Leschetizky spends Christmas in the old-fashioned German way, enjoying it afresh each time it comes round. For a week beforehand he is hard at it, buying gifts, tying them up, writing on names, choosing the tree, ordering the candles, bustling about and making everybody's life a burden, in order that everything should be quite perfectly and beautifully done. All this is a profound secret to every one else in the house. When the evening comes, the guests are hurried upstairs on their arrival, lest they should catch a premature glimpse of the wonderful things prepared for them below. Presently the organ peals, the doors of the salon are thrown open, and they go down, passing in silently and carefully, for everything is dark inside, and in the dimness only the outline of a shadowy figure seated at the organ is visible. The music, soft at first, grows gradually louder, brighter, and more triumphant, until suddenly, when it swells out into a glory of sound, some one draws back the curtain of the inner room; and the tree, sparkling in a blaze of light, is disclosed to view. No one speaks until the music dies away, and Leschetizky closes the organ to break the spell. "Now for the presents! The youngest first." Notepaper, fans, paper-knives, gloves, calendars, a silk blouse—every sort of gift is there, each chosen specially for the donee with much care and thought by the Father Christmas of the ceremonies. Congratulations over, chairs are cleared away, rugs taken up and the room made ready for dancing till supper, Leschetizky playing for at least part of the evening. Toasts, speeches, stories, and laughter fill the hours till early morning, when, about 5 a.m., a happy, but exhausted, procession streams homeward, stopping on the way at some café—if it is not yet 6 o'clock—to make sure the hall-porter, with his dripping candle and everlasting demand for his ten-kreutzer fee, will be safely gone to his lair.
THE PROFESSOR'S BIRTHDAY
Leschetizky's birthday, his Name-Day, New Year, and Twelfth Night, are all opportunities for festivals; so, too, in a small way, are the fortnightly suppers after the class.
Entering completely into all that is going on, Leschetizky is a most delightful host; the very embodiment of fun, his presence in itself is entertainment enough.
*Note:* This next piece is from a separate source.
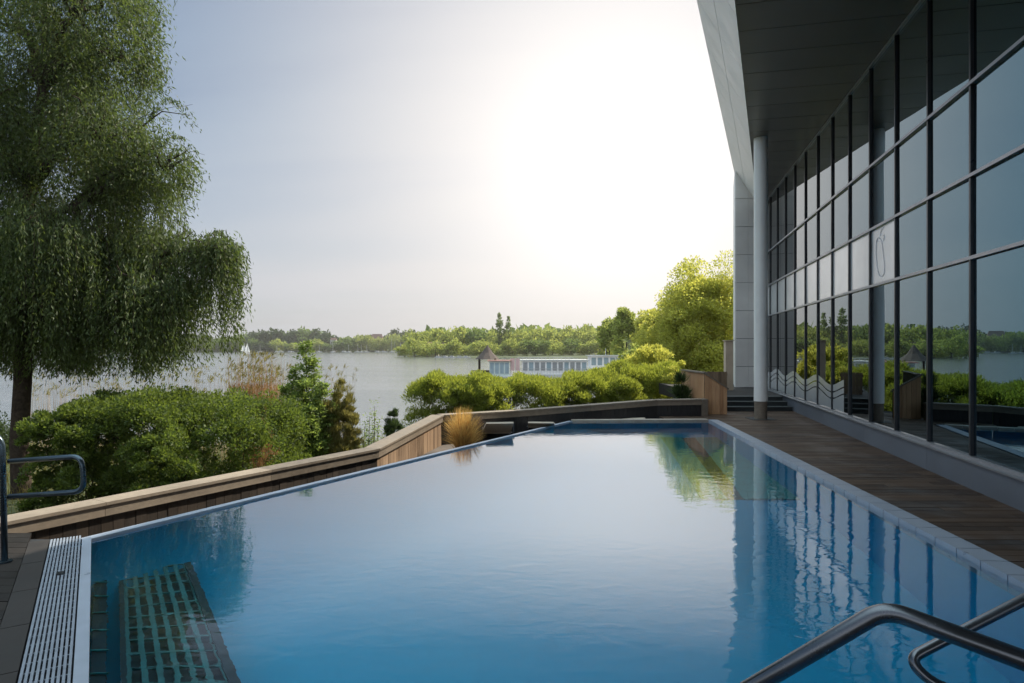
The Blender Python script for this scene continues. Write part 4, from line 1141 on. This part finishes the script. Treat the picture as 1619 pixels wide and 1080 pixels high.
R1 = plain('red_roof_tile', (.22, .12, .09), .8, 0, .2, .5); R2 = plain('dark_roof_tile', (.13, .07, .06), .8, 0, .2, .5); R3 = plain('orange_roof_tile', (.34, .20, .14), .8, 0, .2, .5)
WL = plain('pale_render', (.40, .38, .35), .8, 0, .06, .3); WC = plain('cream_render', (.38, .33, .24), .8, 0, .06, .3)
house('house with a dark red roof between trees on the far left shore', 595, 528, 552, 20, 767, R2, WL)
house('grey white tall house on the far left shore above the spire shrub', 527, 534, 556, 9, 767, R2, WL, .15)
house('small pale house by the waterline at the far left shore', 436, 540, 556, 13, 767, R2, WL, .2)
house('cream house among trees near the moored masts', 648, 541, 556, 12, 767, R1, WC, .4)
house('orange roofed house beside the waterline right of the masts', 683, 541, 562, 20, 309, R3, WC, .5)
house('little grey roofed house right of the orange roofed one', 701, 542, 558, 8, 309, R2, WL, .5)
house('pink roofed house on the rise behind the long houseboat', 906, 530, 548, 20, 350, R3, WL, .6)

# ============================================================ BOATS
M_hull = plain('white_hull', (.56, .56, .54), .3, 0, .05, 1); M_sail = plain('white_sail', (.8, .8, .78), .8, 0, .04, 1)
M_blue = plain('blue_glazing', (.30, .38, .42), .2, 0, .1, 2); M_red = plain('red_trim', (.42, .22, .18), .5, 0, .1, 2)
M_thatch = plain('thatch', (.08, .062, .052), .95, 0, .4, 8, .8); M_rail = plain('pale_rail', (.5, .5, .48), .5, 0, .05)
M_mint = plain('mint_wall', (.55, .62, .58), .6, 0, .06, 2); M_pink = plain('pink_awning', (.62, .42, .40), .8, 0, .08, 3)
def hull(mb, L, Wd, H, T=None, bow=.3):
    s = [(-.5, .7), (-.3, 1), (.1, 1), (.35, .7), (.5, .04)]
    top = [(a*L, b*Wd/2) for a, b in s]+[(a*L, -b*Wd/2) for a, b in reversed(s)]; n_ = len(top)
    bot = [(a*.92, b*.7) for a, b in top]
    mb.v = [(a, b, 0) for a, b in bot]+[(a, b, H*(1+.25*max(0, a/L))) for a, b in top]
    mb.f = [tuple(range(n_)), tuple(reversed(range(n_, 2*n_)))]+[(i, n_+i, n_+(i+1) % n_, (i+1) % n_) for i in range(n_)]
    return mb
def sailboat(px, Y, mast, label, sail=False, rz=0.0, group='moored sailing boats at the far shore', L=7):
    x = at(px, Y); r = empty('sailing_boat', (0, 0, 0)); tag(r, label, 'sailing boat', group)
    hull(MB(), L, 2.2, .9).build('hull', M_hull, r)
    mb = MB(); mb.box(-L*.2, L*.15, -.6, .6, .9, 1.4); mb.build('cabin', M_hull, r)
    mb = MB(); mb.tube([(.2, 0, .8), (.2, 0, mast)], .11, 8); mb.build('mast', M_hull, r)
    mb = MB(); mb.tube([(.2, 0, 1.8), (-L*.4, 0, 1.7)], .08, 6); mb.build('boom', M_rail, r)
    if sail:
        mb = MB(); N = 6
        for i in range(N):
            t0, t1 = i/N, (i+1)/N
            def S(t, u): return (.1-(L*.48)*(1-t)*u, .35*math.sin(math.pi*u)*(1-t), 1.9+(mast-2.1)*t)
            for j in range(4):
                u0, u1 = j/4, (j+1)/4; mb.poly([S(t0, u0), S(t0, u1), S(t1, u1), S(t1, u0)])
        o = mb.build('mainsail', M_sail, r); md = o.modifiers.new('thick', 'SOLIDIFY'); md.thickness = .03
        mb = MB(); mb.poly([(.4, 0, mast*.85), (L*.45, .0, 1.1), (1.2, .3, 1.2)]); o = mb.build('jib', M_sail, r); md = o.modifiers.new('thick', 'SOLIDIFY'); md.thickness = .03
    r.location = (x, Y, LAKE_Z-.15); r.rotation_euler.z = rz
    for c_ in r.children: c_.matrix_parent_inverse = Matrix.Identity(4)
    return r
sailboat(386, 640, 10.2, 'left one of the two white sails on the open lake', True, .9, 'two boats under sail')
sailboat(391.5, 655, 10.2, 'right one of the two white sails on the open lake', True, 1.0, 'two boats under sail')
for i, (px, m_) in enumerate(((412, 9), (438, 8), (505, 8.5), (527, 14), (552, 9), (566, 10), (572, 8), (580, 9), (620, 16), (625, 13), (634, 11), (640, 15), (646, 12), (654, 9))):
    sailboat(px, 718+random.uniform(-8, 8), m_, where('bare masted boat', px), False, random.uniform(-.5, .5)+(math.pi if random.random() < .5 else 0), 'moored boats with bare masts')
def motorboat(px, Y, L, label, rz=0.0, group=None):
    r = empty('motor_boat', (0, 0, 0)); tag(r, label, 'motor boat', group)
    hull(MB(), L, L*.3, L*.12).build('hull', M_hull, r)
    mb = MB(); mb.prism([(-L*.3, -L*.11), (L*.12, -L*.11), (L*.12, L*.11), (-L*.3, L*.11)], L*.12, [L*.24, L*.22, L*.22, L*.24]); mb.build('cabin', M_hull, r)
    mb = MB(); mb.box(-L*.26, L*.10, -L*.113, L*.113, L*.165, L*.205); mb.build('windows', M_frame, r)
    mb = MB(); mb.box(-L*.34, L*.16, -L*.12, L*.12, L*.242, L*.25); mb.build('roof', M_hull, r)
    r.location = (at(px, Y), Y, LAKE_Z-.1); r.rotation_euler.z = rz
    for c_ in r.children: c_.matrix_parent_inverse = Matrix.Identity(4)
for px in (445, 460, 545, 598, 608): motorboat(px, 722, 8, where('small white motor boat', px), random.uniform(-.4, .4), 'small motor boats at the far shore')
for px in (694, 706, 716, 728, 738): motorboat(px, 272, 3.6, where('small white motor boat', px), random.uniform(-.5, .5), 'small motor boats left of the hut')

# thatched floating hut
HY = 76.0
hx = at(771, HY)
hut = empty('thatched_hut', (hx, HY, LAKE_Z)); tag(hut, 'floating hut with a pointed thatched roof at the left end of the houseboats', 'hut')
mb = MB(); mb.box(hx-1.9, hx+2.4, HY-1.3, HY+1.3, LAKE_Z-.2, LAKE_Z+.35); mb.build('pontoon', M_bark, hut)
mb = MB(); rz0, rz1 = ztop(568, HY), ztop(545, HY)
ring = [(hx+math.cos(a)*1.45, HY+math.sin(a)*1.45) for a in [2*math.pi*k/10 for k in range(10)]]
for k in range(10):
    a, b = ring[k], ring[(k+1) % 10]; ma = ((a[0]-hx)*.45+hx, (a[1]-HY)*.45+HY); mb_ = ((b[0]-hx)*.45+hx, (b[1]-HY)*.45+HY)
    mb.poly([(*a, rz0), (*b, rz0), (*mb_, rz0+(rz1-rz0)*.45), (*ma, rz0+(rz1-rz0)*.45)]); mb.poly([(*ma, rz0+(rz1-rz0)*.45), (*mb_, rz0+(rz1-rz0)*.45), (hx, HY, rz1)])
mb.poly([(*p, rz0) for p in reversed(ring)]); mb.build('roof', M_thatch, hut)
for sx, sy in ((-1, -1), (1, -1), (-1, 1), (1, 1)):
    mb = MB(); mb.tube([(hx+sx*.95, HY+sy*.95, LAKE_Z+.3), (hx+sx*.95, HY+sy*.95, rz0+.1)], .09, 8); mb.build('post', M_bark, hut)
mb = MB()
for k in range(7): mb.beam((hx-1.8+k*.42, HY-1.2, LAKE_Z+.35), (hx-1.8+k*.42, HY-1.2, LAKE_Z+1.1), .06, .06)
mb.beam((hx-1.85, HY-1.2, LAKE_Z+1.1), (hx+.8, HY-1.2, LAKE_Z+1.1), .07, .07); mb.build('railing', M_bark, hut)
mb = MB(); mb.box(hx-.7, hx+.7, HY-.5, HY+.7, LAKE_Z+.35, LAKE_Z+1.1); mb.build('counter', M_thatch, hut)
# blue windowed cabin boat
def houseboat(name, label, px0, px1, Y, zr_px, zw_px, wallm, winm, k, roofm, hullh=.55, depth=3.2, railing=False):
    x0, x1 = at(px0, Y), at(px1, Y); zr, zw = ztop(zr_px, Y), ztop(zw_px, Y)
    r = empty(name, ((x0+x1)/2, Y, LAKE_Z)); tag(r, label, 'houseboat')
    mb = MB(); mb.prism([(x0-.4, Y-depth/2), (x1+.3, Y-depth/2), (x1+.8, Y), (x1+.3, Y+depth/2), (x0-.4, Y+depth/2)], LAKE_Z-.3, LAKE_Z+hullh); mb.build('hull', M_hull, r, bevel=.05)
    mb = MB(); mb.box(x0, x1, Y-depth/2+.3, Y+depth/2-.3, LAKE_Z+hullh, zr); mb.build('cabin', wallm, r)
    mb = MB(); mb.box(x0-.25, x1+.25, Y-depth/2+.05, Y+depth/2-.05, zr+.002, zr+.12); mb.build('roof', roofm, r)
    w = (x1-x0)/k
    for i in range(k):
        mb = MB(); xa = x0+w*(i+.14); xb = x0+w*(i+.86); mb.box(xa, xb, Y-depth/2+.27, Y-depth/2+.298, zw, zr-.18)
        o = mb.build('window', winm if callable(winm) is False else winm(i), r)
    if railing:
        mb = MB(); zt_ = LAKE_Z+hullh
        mb.beam((x0-.3, Y-depth/2+.03, zt_+.62), (x1+.2, Y-depth/2+.03, zt_+.62), .05, .05)
        q_ = int((x1-x0)/.35)
        for i in range(q_+1): mb.beam((x0-.3+i*.35, Y-depth/2+.03, zt_), (x0-.3+i*.35, Y-depth/2+.03, zt_+.62), .03, .03)
        mb.build('railing', M_rail, r)
    return r
houseboat('cabin_boat', 'small mint cabin boat with blue windows and red roof edge beside the thatched hut', 775, 806, 74, 571, 590, M_mint, M_blue, 4, M_red)
hb = houseboat('houseboat', 'long white houseboat with a row of dark and pale windows and a white railing', 826, 926, 75, 570, 585, M_white, lambda i: M_alu if i % 3 != 1 else M_blue, 11, M_rail, .75, 4.2, True)
X0, X1 = at(812, 75), at(905, 75)
mb = MB()
for i in range(14): mb.box(X0+.6+i*.45, X0+.64+i*.45, 73.4, 73.44, ztop(570, 75)+.12, ztop(565, 75))
mb.box(X0+.5, X0+7.0, 73.38, 73.46, ztop(565, 75), ztop(565, 75)+.05); mb.build('roof_railing', M_rail, hb)
for px, lb in ((811, 'left pink banner'), (819, 'right pink banner')):
    b_ = empty('banner', (at(px, 73), 73, LAKE_Z)); tag(b_, lb+' standing between the mint cabin boat and the long houseboat', 'banner')
    mb = MB(); mb.tube([(at(px, 73)-.25, 73, LAKE_Z-.3), (at(px, 73)-.25, 73, ztop(566, 73))], .03, 8); mb.build('pole', M_rail, b_)
    mb = MB(); mb.box(at(px, 73)-.22, at(px, 73)+.22, 72.98, 73.0, ztop(586, 73), ztop(567, 73)); mb.build('cloth', M_pink, b_)
c2 = houseboat('cruiser_boat', 'white cruiser with blue trim moored at the right end of the houseboats', 932, 990, 82, 563, 577, M_white, M_blue, 6, M_hull, .9, 3.6)
mb = MB(); mb.tube([(at(958, 82), 82, ztop(563, 82)), (at(958, 82), 82, ztop(551, 82))], .04, 8); mb.build('mast', M_rail, c2)
dk = MB(); dk.box(at(800, 71.5), at(905, 71.5), 71, 72.2, LAKE_Z+.12, LAKE_Z+.28)
for i in range(9): dk.tube([(at(805, 71.5)+i*.9, 71.2, LAKE_Z-1), (at(805, 71.5)+i*.9, 71.2, LAKE_Z+.12)], .08, 8)
tag(dk.build('jetty', M_bark), 'narrow dark jetty lying along the hull of the long houseboat', 'jetty')

# ============================================================ HAZE
hz_ = MB(); hz_.box(-1500, 900, -120, 1300, -7, 60)
M_haze = bpy.data.materials.new('haze'); M_haze.use_nodes = True
th = NT(M_haze.node_tree); th.n.clear()
vp = th.node('ShaderNodeVolumePrincipled', {'Color': (1, .95, .87, 1), 'Density': .00030, 'Anisotropy': .75})
oh = th.node('ShaderNodeOutputMaterial'); th.l.new(vp.outputs[0], oh.inputs['Volume'])
tag(hz_.build('haze', M_haze), kind='stuff')
SC.cycles.volume_bounces = 0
As a raconteur he stands almost unrivalled, and his powers of mimicry are in themselves sufficient to justify a career. He is the most appreciative of listeners and the easiest of guests, finding pleasure in everything, charming and genial from first to last.
Aristocrat in life, as well as in music, he exacts from those around him gentle manners and delicate observances. The rough diamond does not attract him. His natural love of order desires everything to be in its place and suitable to the moment.
Leschetizky is of small build, extremely wiry and highly-strung, magnetic from top to toe. The whole man is charged with electricity, which sparkles out of him whenever anything evokes it. He gives the impression of being the very essence of nervous force, rather than the possessor of great physical energy. A certain aristocratic spirit reveals itself in the fierceness of his eye, and in his short quick step. Of iron will, he waits for no man. He knows what he wants and intends to have it. He is, in fact, peremptory. His orders must be carried out instantly. If the slave is not up to time—off with his head! If he imagines any one to be endowed with a certain characteristic, nothing will dissuade him from the notion. Whether the person really has this quality or not is beside the question. Leschetizky's imagination is so strong that it entirely obliterates reality, and the idea that has taken hold of his mind for the time being becomes so fixed that argument to the contrary is worse than useless. Justice implies dispassionate criticism, and this he reserves for musical matters only.
Like all individualistic natures he desires the monopoly of certain emotions. He may be sad, but others must not be so. Whatever their inward thoughts, externally they must be gay. He must be weaned from sadness. The sight of a dismal face affects his entire mood. He would ignore the darker side of things entirely, if he could. Not because his is a frivolous or superficial nature, merely varied by an occasional streak of earnestness, as the whimsical flitting to and fro of his fancies might suggest, but because he is a man upon whom has flashed at moments a certain comprehension of the unfathomable mystery of the world, and who would fain turn away from its solemn to its lighter aspects.
He has experienced ill winds and dark days, but they have made him neither cynical nor old, nor yet resigned. There is no trace of the philosopher in his composition. Platitudes about the imperfection of human life, or the need of endurance, bore him inexpressibly. He cannot enter into the emotions of the middle-aged. Years have not in the least tempered the eagerness of his outlook. He drinks of life now as fervently as in his youth.
Mobile and impressionable, therefore always ready for a new friend, at the same time he holds loyally to the comrades of old—a rare combination in a nature of this type.